Diagonalizing a matrix given the eigenvalues

[Sunwoo Bae]

Homework Statement

Diagonalize the matrix, given that its eigenvalues are λ= 2,5

Relevant Equations

For matrix A,
D=P-^1AP
A= PDP^-1

The following matrix is given.
Since the diagonal matrix can be written as C= PDP^-1, I need to determine P, D, and P^-1.
The answer sheet reads that the diagonal matrix D is as follows:

I understand that a diagonal matrix contains the eigenvalues in its diagonal orientation and that there must be three eigenvalues in the case of this problem as the number of eigenvalues equals the dimension of the matrix (3).
However, how do you determine rather 2 or 5 gets a multiplicity of 2?

Thank you!

 

[Orodruin]

What is the characteristic polynomial of C?

 

[Steve4Physics]

In case it is not clear why you are told the eigenvalues (2, 5), it is because the person setting the question is very kind and doesn’t want you to waste your time solving cubic equations!

As @Orodruin says, start by finding the characteristic polynomial (which is a cubic).

From the eigenvalues, you know the characteristic polynomial must be either (λ-2)²(λ-5)=0 or (λ-5)²(λ-2)=0. And it’s easy to choose.

 

[Gaussian97]

Since you know what the eigenvalues are, and you know that the matrix can be diagonalized. Then you simply need to compute the eigenvectors, then either 2 or 5 will have 2 eigenvectors while the other will have only one. Then that gives you which one has multiplicity 2.

 

[Mark44]

Since you know what the eigenvalues are, and you know that the matrix can be diagonalized.

That's not necessarily true. If there are repeated eigenvalues, as in this problem, whether a repeated eigenvalue has more than one eigenvector depends on whether the eigenvalue multiplicity is algebraic multiplicity (the number of times the eigenvalue appears in the characteristic equation) or geometric multiplicity (the dimension of the eigenspace associated with the eigenvalue).

If the geometric multiplicity in this problem is only 1, then the matrix can't be diagonalized, at least by the usual means. (I vaguely remember that there is some technique for matrices with deficient eigenvectors, but don't recall the details off the top of my head.)

 

[Gaussian97]

That's not necessarily true. If there are repeated eigenvalues, as in this problem, whether a repeated eigenvalue has more than one eigenvector depends on whether the eigenvalue multiplicity is algebraic multiplicity (the number of times the eigenvalue appears in the characteristic equation) or geometric multiplicity (the dimension of the eigenspace associated with the eigenvalue).

If the geometric multiplicity in this problem is only 1, then the matrix can't be diagonalized, at least by the usual means. (I vaguely remember that there is some technique for matrices with deficient eigenvectors, but don't recall the details off the top of my head.)

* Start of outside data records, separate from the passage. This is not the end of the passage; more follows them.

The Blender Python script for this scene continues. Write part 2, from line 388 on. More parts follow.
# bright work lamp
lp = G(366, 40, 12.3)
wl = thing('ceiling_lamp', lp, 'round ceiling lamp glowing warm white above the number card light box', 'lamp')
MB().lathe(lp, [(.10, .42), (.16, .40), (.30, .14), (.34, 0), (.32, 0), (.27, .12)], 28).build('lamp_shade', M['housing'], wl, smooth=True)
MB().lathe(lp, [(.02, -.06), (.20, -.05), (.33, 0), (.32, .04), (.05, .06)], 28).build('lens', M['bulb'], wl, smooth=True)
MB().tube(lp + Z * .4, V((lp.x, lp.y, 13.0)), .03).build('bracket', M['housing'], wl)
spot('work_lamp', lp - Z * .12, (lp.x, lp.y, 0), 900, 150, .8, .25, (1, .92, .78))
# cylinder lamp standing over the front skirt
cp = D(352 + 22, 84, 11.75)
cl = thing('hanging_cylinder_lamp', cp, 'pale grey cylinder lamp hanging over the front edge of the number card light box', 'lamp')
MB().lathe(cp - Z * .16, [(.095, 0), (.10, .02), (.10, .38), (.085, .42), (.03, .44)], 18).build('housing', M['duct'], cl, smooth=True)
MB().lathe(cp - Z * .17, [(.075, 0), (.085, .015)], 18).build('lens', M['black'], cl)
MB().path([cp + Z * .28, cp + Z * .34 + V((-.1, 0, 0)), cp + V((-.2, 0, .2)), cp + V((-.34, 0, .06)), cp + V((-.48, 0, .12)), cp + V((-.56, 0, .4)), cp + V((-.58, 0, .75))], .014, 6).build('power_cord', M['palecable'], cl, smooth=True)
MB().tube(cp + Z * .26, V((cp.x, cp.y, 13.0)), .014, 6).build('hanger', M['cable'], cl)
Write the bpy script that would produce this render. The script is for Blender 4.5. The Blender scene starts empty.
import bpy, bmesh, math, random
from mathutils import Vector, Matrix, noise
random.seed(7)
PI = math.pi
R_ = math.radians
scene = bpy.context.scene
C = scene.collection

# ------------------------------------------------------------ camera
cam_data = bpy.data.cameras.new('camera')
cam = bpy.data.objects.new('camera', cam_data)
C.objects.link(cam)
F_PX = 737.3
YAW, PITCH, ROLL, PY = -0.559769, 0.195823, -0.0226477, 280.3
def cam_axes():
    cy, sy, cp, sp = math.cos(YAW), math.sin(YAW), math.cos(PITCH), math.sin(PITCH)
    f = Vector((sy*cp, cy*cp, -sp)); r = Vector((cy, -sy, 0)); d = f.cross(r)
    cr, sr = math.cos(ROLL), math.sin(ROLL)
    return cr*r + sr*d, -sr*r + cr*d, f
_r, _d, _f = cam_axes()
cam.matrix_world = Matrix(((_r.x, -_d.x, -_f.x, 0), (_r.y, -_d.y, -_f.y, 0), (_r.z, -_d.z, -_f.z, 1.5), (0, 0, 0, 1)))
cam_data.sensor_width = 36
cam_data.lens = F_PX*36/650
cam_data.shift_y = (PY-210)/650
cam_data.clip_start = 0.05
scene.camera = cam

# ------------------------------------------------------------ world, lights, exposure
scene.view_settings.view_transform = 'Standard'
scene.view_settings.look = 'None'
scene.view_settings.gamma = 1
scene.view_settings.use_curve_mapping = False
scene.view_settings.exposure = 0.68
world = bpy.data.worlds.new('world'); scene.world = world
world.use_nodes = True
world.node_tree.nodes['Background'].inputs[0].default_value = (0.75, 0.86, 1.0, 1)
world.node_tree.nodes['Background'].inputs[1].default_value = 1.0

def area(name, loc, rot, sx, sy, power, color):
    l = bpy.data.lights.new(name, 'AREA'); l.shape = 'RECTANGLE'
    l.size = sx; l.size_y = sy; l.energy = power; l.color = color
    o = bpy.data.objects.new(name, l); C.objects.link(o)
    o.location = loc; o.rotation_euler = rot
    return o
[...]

That's why I said, "Since you know what the eigenvalues are, and you know that the matrix can be diagonalized". If the matrix can be diagonalized, then its geometrical multiplicity must be equal to the algebraic multiplicity.

 

[Mark44]

That's why I said, "Since you know what the eigenvalues are, and you know that the matrix can be diagonalized".

Just wanted to clarify that for someone who didn't have access to the answer sheet.

 

[Gaussian97]

Just wanted to clarify that for someone who didn't have access to the answer sheet.

Yes, sure enough, the different multiplicities are a useful thing to keep in mind. But just to clarify, there's no need to access the answer sheet.
Even if they haven't yet proved that all symmetric matrices are diagonalizable and that the statement asks you to diagonalize the matrix and therefore it must be diagonalizable. There's no need of computing the algebraic multiplicity for this problem. Either the geometric multiplicities sum to 2, in which case the matrix is not diagonalizable or they sum to 3, in which case you know which eigenvalue has multiplicity 2.

 

[vela]

If the geometric multiplicity in this problem is only 1, then the matrix can't be diagonalized, at least by the usual means. (I vaguely remember that there is some technique for matrices with deficient eigenvectors, but don't recall the details off the top of my head.)

You can use generalized eigenvectors to put the matrix into Jordan canonical form in this case.

But just to clarify, there's no need to access the answer sheet.

That's of course assuming the person who wrote the problem didn't make a mistake. It's a reasonable assumption to start with, but if you were to find each eigenvalue produced only one eigenvector, then @Mark44's note can save you from beating your head against the wall trying to figure out how diagonalize an undiagonalizable matrix.